* Data provided:
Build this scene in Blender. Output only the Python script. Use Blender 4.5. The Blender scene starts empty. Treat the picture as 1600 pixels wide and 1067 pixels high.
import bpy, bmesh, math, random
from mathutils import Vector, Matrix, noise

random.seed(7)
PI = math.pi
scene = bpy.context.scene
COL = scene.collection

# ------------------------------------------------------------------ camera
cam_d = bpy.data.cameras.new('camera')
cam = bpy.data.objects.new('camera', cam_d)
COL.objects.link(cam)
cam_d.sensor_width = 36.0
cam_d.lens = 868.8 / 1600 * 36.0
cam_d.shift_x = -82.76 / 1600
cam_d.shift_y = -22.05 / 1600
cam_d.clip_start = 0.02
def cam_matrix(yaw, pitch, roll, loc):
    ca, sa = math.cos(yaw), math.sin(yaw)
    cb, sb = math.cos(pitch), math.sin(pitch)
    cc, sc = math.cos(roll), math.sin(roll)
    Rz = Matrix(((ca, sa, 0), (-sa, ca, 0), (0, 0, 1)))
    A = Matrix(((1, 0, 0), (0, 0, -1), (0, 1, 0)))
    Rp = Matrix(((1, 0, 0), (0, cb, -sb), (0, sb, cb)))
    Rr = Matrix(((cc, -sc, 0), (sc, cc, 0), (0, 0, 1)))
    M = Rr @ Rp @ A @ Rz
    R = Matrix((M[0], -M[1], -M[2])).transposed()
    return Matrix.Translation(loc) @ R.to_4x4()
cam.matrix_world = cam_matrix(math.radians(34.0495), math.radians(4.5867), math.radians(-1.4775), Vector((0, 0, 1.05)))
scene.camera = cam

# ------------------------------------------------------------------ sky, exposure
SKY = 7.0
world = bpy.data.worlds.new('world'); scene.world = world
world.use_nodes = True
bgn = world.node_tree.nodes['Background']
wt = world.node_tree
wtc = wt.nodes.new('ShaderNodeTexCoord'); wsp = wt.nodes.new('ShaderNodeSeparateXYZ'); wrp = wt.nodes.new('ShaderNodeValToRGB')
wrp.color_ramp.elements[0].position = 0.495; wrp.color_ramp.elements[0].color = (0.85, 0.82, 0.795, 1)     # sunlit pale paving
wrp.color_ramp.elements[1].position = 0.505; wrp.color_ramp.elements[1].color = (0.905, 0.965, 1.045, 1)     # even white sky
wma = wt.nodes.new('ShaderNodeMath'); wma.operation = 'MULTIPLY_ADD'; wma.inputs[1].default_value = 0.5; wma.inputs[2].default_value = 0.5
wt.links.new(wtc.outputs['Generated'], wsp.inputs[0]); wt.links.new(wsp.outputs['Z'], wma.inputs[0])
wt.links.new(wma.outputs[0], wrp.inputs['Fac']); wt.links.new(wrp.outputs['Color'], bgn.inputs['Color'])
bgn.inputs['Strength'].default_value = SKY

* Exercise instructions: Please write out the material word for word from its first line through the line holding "scene.camera = cam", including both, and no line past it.

* Worked answer:
Build this scene in Blender. Output only the Python script. Use Blender 4.5. The Blender scene starts empty. Treat the picture as 1600 pixels wide and 1067 pixels high.
import bpy, bmesh, math, random
from mathutils import Vector, Matrix, noise

random.seed(7)
PI = math.pi
scene = bpy.context.scene
COL = scene.collection

# ------------------------------------------------------------------ camera
cam_d = bpy.data.cameras.new('camera')
cam = bpy.data.objects.new('camera', cam_d)
COL.objects.link(cam)
cam_d.sensor_width = 36.0
cam_d.lens = 868.8 / 1600 * 36.0
cam_d.shift_x = -82.76 / 1600
cam_d.shift_y = -22.05 / 1600
cam_d.clip_start = 0.02
def cam_matrix(yaw, pitch, roll, loc):
    ca, sa = math.cos(yaw), math.sin(yaw)
    cb, sb = math.cos(pitch), math.sin(pitch)
    cc, sc = math.cos(roll), math.sin(roll)
    Rz = Matrix(((ca, sa, 0), (-sa, ca, 0), (0, 0, 1)))
    A = Matrix(((1, 0, 0), (0, 0, -1), (0, 1, 0)))
    Rp = Matrix(((1, 0, 0), (0, cb, -sb), (0, sb, cb)))
    Rr = Matrix(((cc, -sc, 0), (sc, cc, 0), (0, 0, 1)))
    M = Rr @ Rp @ A @ Rz
    R = Matrix((M[0], -M[1], -M[2])).transposed()
    return Matrix.Translation(loc) @ R.to_4x4()
cam.matrix_world = cam_matrix(math.radians(34.0495), math.radians(4.5867), math.radians(-1.4775), Vector((0, 0, 1.05)))
scene.camera = cam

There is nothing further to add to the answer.